Le chanteur âgé de 38 ans avait été arrêté jeudi 13 février dans le district de Nyaraguru, dans le sud du Rwanda. Il tentait de se rendre au Burundi, selon les autorités. Il aurait été arrêté en compagnie d’un autre individu après avoir été repéré par deux fermiers. Il est décédé ce lundi 17 février, a-t-on appris dans un communiqué publié par la police nationale, qui évoque un suicide. Le porte-parole de la police John Bosco Kabera a déclaré que le chanteur avait reçu la visite de membres de sa famille et de son avocat durant sa détention.
Chanteur populaire et rescapé du génocide
Chanteur de gospel très populaire, Kizito Mihigo s’est attiré les foudres du Front populaire rwandais (FPR au pouvoir) en 2013 après avoir composé des chansons qui remettaient en question le contrôle strict du gouvernement sur l’héritage de la tragédie de 1994. Sa musique a été rapidement interdite. Deux ans plus tard, il a été accusé de terrorisme et de soutien à un mouvement politique d’opposition et condamné à 10 ans de prison. Ses avocats avaient souligné l’absence de preuves contre leur client. Il était jugé aux côtés de trois coaccusés : un journaliste, Cassien Ntamuhanga, un soldat démobilisé, Jean-Paul Dukuzumuremyi, et Agnès Niyibizi, une femme accusée d’avoir servi de trésorière au Congrès national rwandais (RNC). On leur reprochait la préparation d’attentats pour venger la mort d’un fondateur du RNC, Patrick Karegeya, ex-chef des renseignements rwandais retrouvé mort étranglé en Afrique du Sud début 2014. Kizito Mihigo avait plaidé coupable et le procès avait à l’époque fait polémique.

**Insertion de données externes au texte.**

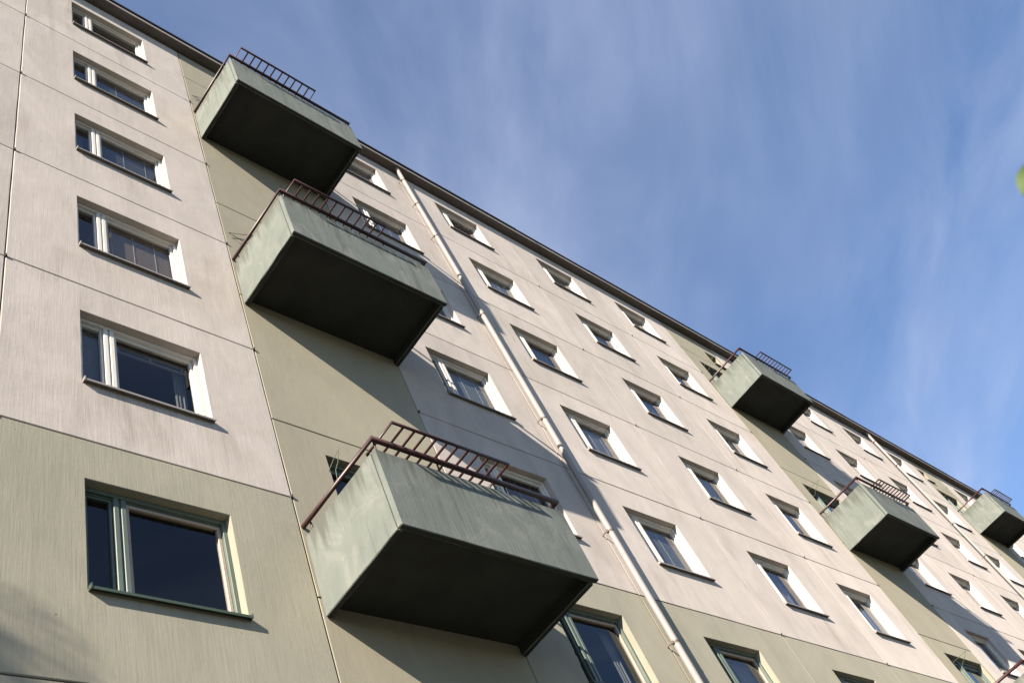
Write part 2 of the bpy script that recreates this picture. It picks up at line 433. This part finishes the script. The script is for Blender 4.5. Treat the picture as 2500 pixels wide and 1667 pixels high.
def sill_mesh(wd, mat):
    mb = MB(); prof = [(0.10, 0.030), (-0.052, -0.004), (-0.055, -0.036), (-0.047, -0.036), (-0.043, -0.012), (0.10, 0.016)]
    n = len(prof)
    for x in (0.004, wd + 0.006): mb.v += [(x, y, z) for y, z in prof]
    for i in range(n): mb.f.append((i, (i + 1) % n, n + (i + 1) % n, n + i))
    mb.f += [tuple(range(n)), tuple(range(n, 2 * n))]
    mb.box(0.0, 0.012, -0.058, 0.02, -0.03, 0.022)           # folded end upstand
    mb.box(wd - 0.002, wd + 0.010, -0.058, -0.004, -0.03, 0.012)
    return mb.mesh('sill', mat)
def room_mesh(wd, ht, dp=2.6):
    mb = MB(); x0, x1, z0, z1, y0, y1 = -0.3, wd + 0.3, -0.85, ht + 0.35, 0.17, dp
    mb.v = [(x0, y0, z0), (x1, y0, z0), (x1, y0, z1), (x0, y0, z1), (x0, y1, z0), (x1, y1, z0), (x1, y1, z1), (x0, y1, z1)]
    mb.f = [(4, 5, 6, 7), (0, 1, 5, 4), (3, 2, 6, 7), (0, 3, 7, 4), (1, 2, 6, 5)]
    return mb.mesh('room_interior', 'room_paint', False)
def blind_mesh(x0, x1, z0, z1, mat, y=0.205, pitch=0.026):
    mb = MB(); z = z1
    while z > z0:
        b = len(mb.v); mb.v += [(x0, y + 0.001, z), (x1, y + 0.001, z), (x1, y - 0.003, z - pitch * 0.985), (x0, y - 0.003, z - pitch * 0.985)]
        mb.f.append((b, b + 1, b + 2, b + 3)); z -= pitch
    mb.box(x0, x1, y - 0.014, y + 0.016, z1, z1 + 0.03)
    return mb.mesh('blind', mat, False)
def raised_blind_mesh(x0, x1, z1):
    mb = MB(); mb.box(x0, x1, 0.22, 0.25, z1 - 0.02, z1 + 0.012); mb.box(x0, x1, 0.222, 0.248, z1 - 0.11, z1 - 0.096)
    for f in (0.07, 0.5, 0.93):
        x = x0 + (x1 - x0) * f; mb.box(x - 0.008, x + 0.008, 0.215, 0.22, z1 - 0.115, z1 - 0.02)
    return mb.mesh('raised_blind', 'blind_pale')
def curtain_mesh(x0, x1, z0, z1, mat, seed=0):
    mb = MB(); r = random.Random(seed); n = 26; ph = r.uniform(0, 6)
    for k in range(n + 1):
        f = k / n; x = x0 + (x1 - x0) * f; y = 0.32 + 0.014 * math.sin(ph + f * 6.28 * 3) + 0.006 * math.sin(ph * 2 + f * 31)
        mb.v += [(x, y, z0), (x + 0.015 * math.sin(f * 20), y * 0.95 + 0.016, z1)]
    for k in range(n): mb.smooth.add(len(mb.f)); mb.f.append((2 * k, 2 * k + 2, 2 * k + 3, 2 * k + 1))
    return mb.mesh('curtain', mat, False)
def cord_mesh(ln):
    return MB().box(-0.0017, 0.0017, -0.0017, 0.0017, -ln, 0).box(-0.006, 0.006, -0.006, 0.006, -ln - 0.02, -ln).mesh('blind_cord', 'cord_white')

M0, M1 = 0.31, 0.432
def window(x, z, green, spec, detail=True):
    """spec: dict(blind=material or None, vent=material or None, cords=[x...], raised=bool, curtain=(x0,x1,mat) or None)"""
    mat = 'trim_green' if green else 'trim_white'
    ht = WH
    wn_ = link('window', cached(('frame', mat), lambda: frame_mesh(WW, ht, mat)), B, (x, 0, z + ZO))
    if green: wn_['label'] = 'deep-set window with green painted frame in the sage storey'
    link('mullion', cached(('mull', mat), lambda: mull_mesh(ht, mat)), wn_)
    zs0, zs1 = 0.048, ht - 0.064
    link('sash', cached(('sashv', mat), lambda: sash_mesh(0.049, M0 - 0.002, zs0, zs1, mat, 0.026)), wn_)
    link('sash', cached(('sashm', mat), lambda: sash_mesh(M1 + 0.002, WW - 0.049, zs0, zs1, 'trim_wood' if green else mat)), wn_)
    link('pane', cached('panev', lambda: pane_mesh(0.07, M0 - 0.02, zs0 + 0.015, zs1 - 0.015)), wn_)
    link('pane', cached('panem', lambda: pane_mesh(M1 + 0.03, WW - 0.077, zs0 + 0.015, zs1 - 0.015)), wn_)
    sm = 'sill_green' if green else 'sill_metal'
    link('sill', cached(('sill', sm), lambda: sill_mesh(WW, sm)), wn_)
    link('room_interior', cached('room', lambda: room_mesh(WW, ht)), wn_)
    x0, x1, zz0, zz1 = M1 + 0.035, WW - 0.08, 0.06, ht - 0.105
    if spec.get('blind'): link('blind', cached(('bl', spec['blind']), lambda: blind_mesh(x0, x1, zz0, zz1, spec['blind'])), wn_)
    if spec.get('vent'): link('blind', cached(('bv', spec['vent']), lambda: blind_mesh(0.075, M0 - 0.022, zz0, zz1, spec['vent'])), wn_)
    if spec.get('raised'): link('raised_blind', cached('rb', lambda: raised_blind_mesh(x0, x1, zz1)), wn_)
    for cx, ln in spec.get('cords', []): link('blind_cord', cached(('cord', ln), lambda: cord_mesh(ln)), wn_, (cx, 0.193, zz1))
    if spec.get('curtain'):
        a, b, cm = spec['curtain']
        link('curtain', cached(('cur', a, b, cm), lambda: curtain_mesh(a, b, 0.02, ht - 0.06, cm, int(a * 100))), wn_)
    return wn_

SPECS = {
 ('A', 0, 1): dict(), ('A', 0, 2): dict(vent='blind_grey', raised=True, curtain=(1.26, 1.40, 'curtain_white')),
 ('A', 0, 3): dict(blind='blind_brown', cords=[(0.55, 1.1), (0.86, 1.1), (1.17, 1.1)], tube=True),
 ('A', 0, 4): dict(blind='blind_dark', cords=[(0.86, 1.06), (1.22, 0.95)], curtain=(0.08, 0.27, 'curtain_white')),
 ('A', 0, 5): dict(blind='blind_dark', cords=[(0.86, 1.1)]), ('A', 0, 6): dict(curtain=(0.50, 0.85, 'curtain_white')),
 ('B', 0, 1): dict(curtain=(1.22, 1.40, 'curtain_white')), ('B', 0, 2): dict(cords=[(0.86, 1.0), (1.2, 1.0)]),
 ('B', 0, 3): dict(blind='blind_pale', vent='blind_grey', cords=[(0.83, 1.1), (1.15, 1.1)]), ('B', 0, 4): dict(blind='blind_grey'),
 ('B', 0, 5): dict(blind='blind_grey', cords=[(0.75, 1.1), (1.02, 1.1), (1.3, 1.1)]), ('B', 0, 6): dict(blind='blind_grey'),
 ('C', 0, 1): dict(curtain=(0.95, 1.40, 'curtain_white')), ('C', 0, 2): dict(blind='blind_grey', cords=[(0.92, 1.1)]),
 ('C', 0, 3): dict(blind='blind_grey', cords=[(0.80, 1.1), (1.12, 1.1)]), ('C', 0, 4): dict(curtain=(1.0, 1.40, 'curtain_white')),
 ('C', 0, 5): dict(blind='blind_pale', cords=[(0.95, 1.1)]), ('C', 0, 6): dict(curtain=(1.15, 1.40, 'curtain_white')),
 ('D', 0, 1): dict(), ('D', 0, 2): dict(curtain=(0.8, 1.40, 'curtain_violet')), ('D', 0, 3): dict(curtain=(1.0, 1.40, 'curtain_white')),
 ('D', 0, 4): dict(curtain=(0.9, 1.40, 'curtain_white')), ('D', 0, 5): dict(curtain=(1.1, 1.40, 'curtain_white')), ('D', 0, 6): dict(cords=[(0.7, 1.1)], blind='blind_grey'),
}
def spec_for(kind, u, row):
    s = SPECS.get((kind, u, row))
    if s is not None: return s
    k = rng.random()
    if k < 0.3: return dict(blind=rng.choice(['blind_grey', 'blind_dark', 'blind_pale']), cords=[(0.9, 1.1)])
    if k < 0.75: return dict(curtain=(rng.choice([0.8, 1.0, 1.15]), 1.40, rng.choice(['curtain_white', 'curtain_white', 'curtain_violet'])))
    return dict(raised=rng.random() < 0.4)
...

Rescapé du génocide de 1994 contre les Tutsis, Kizito Mihigo avait plus spécifiquement été accusé d’avoir mobilisé des jeunes pour le RNC et les Forces démocratiques de libération du Rwanda (FDLR), un groupe rebelle hutu rwandais lui aussi en exil et dont des membres sont accusés d’avoir activement participé au génocide de 1994 qui a fait entre 800 000 et un million de morts, essentiellement parmi les Tutsis, selon l’ONU. Le procureur l’avait aussi accusé d’avoir évoqué « un renversement » du gouvernement et d’avoir établi une liste de « personnes à tuer », qui incluait le nom de Paul Kagame.

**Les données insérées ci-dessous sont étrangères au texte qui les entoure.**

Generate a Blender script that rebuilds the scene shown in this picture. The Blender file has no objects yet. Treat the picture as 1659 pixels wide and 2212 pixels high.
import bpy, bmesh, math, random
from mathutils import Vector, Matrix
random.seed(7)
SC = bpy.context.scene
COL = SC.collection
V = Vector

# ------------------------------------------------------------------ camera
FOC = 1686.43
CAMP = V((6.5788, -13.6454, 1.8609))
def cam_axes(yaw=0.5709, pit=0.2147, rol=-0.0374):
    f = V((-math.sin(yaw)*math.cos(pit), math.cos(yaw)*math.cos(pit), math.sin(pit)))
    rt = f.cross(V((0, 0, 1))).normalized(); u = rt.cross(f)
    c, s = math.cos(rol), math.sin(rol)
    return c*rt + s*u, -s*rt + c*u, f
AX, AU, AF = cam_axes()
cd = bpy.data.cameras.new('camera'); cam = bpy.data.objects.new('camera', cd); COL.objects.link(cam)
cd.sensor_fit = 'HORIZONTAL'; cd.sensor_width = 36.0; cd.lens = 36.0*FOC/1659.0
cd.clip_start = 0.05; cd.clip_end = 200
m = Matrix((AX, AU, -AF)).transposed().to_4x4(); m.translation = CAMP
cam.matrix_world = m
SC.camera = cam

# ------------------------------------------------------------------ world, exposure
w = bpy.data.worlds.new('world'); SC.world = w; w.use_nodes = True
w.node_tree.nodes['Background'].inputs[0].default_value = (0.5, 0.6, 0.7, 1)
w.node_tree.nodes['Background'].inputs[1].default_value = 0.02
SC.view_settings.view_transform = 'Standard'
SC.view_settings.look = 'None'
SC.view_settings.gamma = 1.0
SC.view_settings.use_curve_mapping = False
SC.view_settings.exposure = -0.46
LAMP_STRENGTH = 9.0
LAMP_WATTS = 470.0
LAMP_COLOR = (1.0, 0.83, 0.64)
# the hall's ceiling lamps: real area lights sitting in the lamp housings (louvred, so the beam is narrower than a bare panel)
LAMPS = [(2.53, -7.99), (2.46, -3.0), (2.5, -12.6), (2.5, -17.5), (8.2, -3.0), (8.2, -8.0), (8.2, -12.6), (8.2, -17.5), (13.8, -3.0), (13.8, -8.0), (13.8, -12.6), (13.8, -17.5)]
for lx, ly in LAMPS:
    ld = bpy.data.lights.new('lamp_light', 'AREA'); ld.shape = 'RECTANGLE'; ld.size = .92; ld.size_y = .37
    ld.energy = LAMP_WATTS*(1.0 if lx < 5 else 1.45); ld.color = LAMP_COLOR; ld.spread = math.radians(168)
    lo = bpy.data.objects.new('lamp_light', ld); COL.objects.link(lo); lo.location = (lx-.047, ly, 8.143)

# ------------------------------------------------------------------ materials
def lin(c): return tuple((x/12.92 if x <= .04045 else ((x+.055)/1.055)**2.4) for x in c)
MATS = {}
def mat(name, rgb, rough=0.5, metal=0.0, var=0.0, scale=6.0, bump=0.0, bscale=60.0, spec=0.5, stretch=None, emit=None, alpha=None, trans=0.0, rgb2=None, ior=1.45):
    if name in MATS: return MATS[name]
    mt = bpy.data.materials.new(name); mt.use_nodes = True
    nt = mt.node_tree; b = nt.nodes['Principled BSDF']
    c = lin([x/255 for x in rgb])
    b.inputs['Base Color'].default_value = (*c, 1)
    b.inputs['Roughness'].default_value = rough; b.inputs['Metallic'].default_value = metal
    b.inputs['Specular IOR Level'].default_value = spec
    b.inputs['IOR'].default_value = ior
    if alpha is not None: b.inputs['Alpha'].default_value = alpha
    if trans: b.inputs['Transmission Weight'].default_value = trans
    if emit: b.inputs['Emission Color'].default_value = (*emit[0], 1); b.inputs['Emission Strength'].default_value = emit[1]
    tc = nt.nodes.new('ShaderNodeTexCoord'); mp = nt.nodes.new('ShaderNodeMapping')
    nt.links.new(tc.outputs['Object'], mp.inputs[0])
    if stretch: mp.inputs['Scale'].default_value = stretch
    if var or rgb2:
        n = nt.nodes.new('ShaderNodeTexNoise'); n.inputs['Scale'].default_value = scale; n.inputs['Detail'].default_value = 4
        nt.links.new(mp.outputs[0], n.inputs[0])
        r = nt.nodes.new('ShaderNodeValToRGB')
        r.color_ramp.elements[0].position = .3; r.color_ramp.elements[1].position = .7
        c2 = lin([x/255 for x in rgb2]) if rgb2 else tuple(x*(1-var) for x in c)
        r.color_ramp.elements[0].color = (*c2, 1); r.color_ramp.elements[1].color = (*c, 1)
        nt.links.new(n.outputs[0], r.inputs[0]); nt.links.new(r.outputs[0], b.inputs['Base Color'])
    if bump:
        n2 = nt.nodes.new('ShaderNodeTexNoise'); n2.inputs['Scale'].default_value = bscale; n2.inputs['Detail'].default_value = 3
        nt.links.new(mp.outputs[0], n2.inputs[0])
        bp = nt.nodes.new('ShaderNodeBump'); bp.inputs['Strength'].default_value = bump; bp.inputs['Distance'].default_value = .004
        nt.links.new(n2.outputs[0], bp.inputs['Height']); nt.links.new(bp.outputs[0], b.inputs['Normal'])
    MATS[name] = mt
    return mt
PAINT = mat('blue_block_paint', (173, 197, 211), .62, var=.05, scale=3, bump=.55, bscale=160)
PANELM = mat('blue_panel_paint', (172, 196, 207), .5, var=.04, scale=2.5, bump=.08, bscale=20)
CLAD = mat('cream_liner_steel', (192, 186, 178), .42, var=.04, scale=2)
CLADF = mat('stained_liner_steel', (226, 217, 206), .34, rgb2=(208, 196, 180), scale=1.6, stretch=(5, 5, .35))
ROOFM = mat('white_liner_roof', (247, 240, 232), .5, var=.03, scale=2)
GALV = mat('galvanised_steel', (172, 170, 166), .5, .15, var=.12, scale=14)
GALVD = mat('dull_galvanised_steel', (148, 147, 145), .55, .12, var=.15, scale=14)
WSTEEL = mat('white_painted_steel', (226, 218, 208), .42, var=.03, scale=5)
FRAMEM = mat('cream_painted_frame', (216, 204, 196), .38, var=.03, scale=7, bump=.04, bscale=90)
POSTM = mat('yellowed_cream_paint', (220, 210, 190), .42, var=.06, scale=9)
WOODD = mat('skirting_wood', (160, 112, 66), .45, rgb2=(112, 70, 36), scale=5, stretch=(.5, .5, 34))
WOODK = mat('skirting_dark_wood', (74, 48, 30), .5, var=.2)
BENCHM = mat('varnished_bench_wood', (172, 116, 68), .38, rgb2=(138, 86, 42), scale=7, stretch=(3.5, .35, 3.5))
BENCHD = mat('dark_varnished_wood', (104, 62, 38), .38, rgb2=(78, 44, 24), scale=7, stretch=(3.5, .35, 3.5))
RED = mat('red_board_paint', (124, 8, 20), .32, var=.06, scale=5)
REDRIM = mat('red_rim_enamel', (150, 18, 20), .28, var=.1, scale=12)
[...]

Mort un an après sa libération
À la surprise générale, il avait été libéré il y a un an et demi à la suite d’une grâce présidentielle en même temps que Victoire Ingabire, l’une des principales figures de l’opposition rwandaise. Kizito Mihigo était de nouveau derrière les barreaux depuis quatre jours soupçonné par le Rwanda Investigation Bureau d’avoir voulu traverser illégalement la frontière burundaise pour rejoindre des groupes rebelles. Parmi ses obligations, Kizito Mihigo devait se présenter une fois par mois au bureau du procureur pour demander l’autorisation du ministre de la Justice chaque fois qu’il souhaitait sortir du pays. Des conditions qu’il n’aurait pas respectées, selon les autorités, qui affirment avoir ouvert une enquête pour trouver le motif de son suicide. Sur les réseaux sociaux, les hommages ne cessent d’affluer du Rwanda et bien au-delà. En effet, Kizito Mihigo n’est pas la première personnalité critique envers le gouvernemenr à mourir de manière suspecte pendant une détention au Rwanda.
L’année dernière, un ancien directeur général du bureau de Kagame a été retrouvé mort dans une prison militaire après avoir été condamné à 10 ans pour corruption. En 2015, le médecin personnel de Kagame, Emmanuel Gasakure, a été abattu par la police alors qu’il était en détention. Au pouvoir depuis 1994,Paul Kagame est accusé de diriger le pays d’une main de fer, de réprimer toutes les formes de dissidence et d’emprisonner ou d’exiler des politiciens de l’opposition. Human Rights Watch a notamment accusé le régime de Kagame d’exécutions sommaires, d’arrestations, de détentions illégales et de tortures en détention.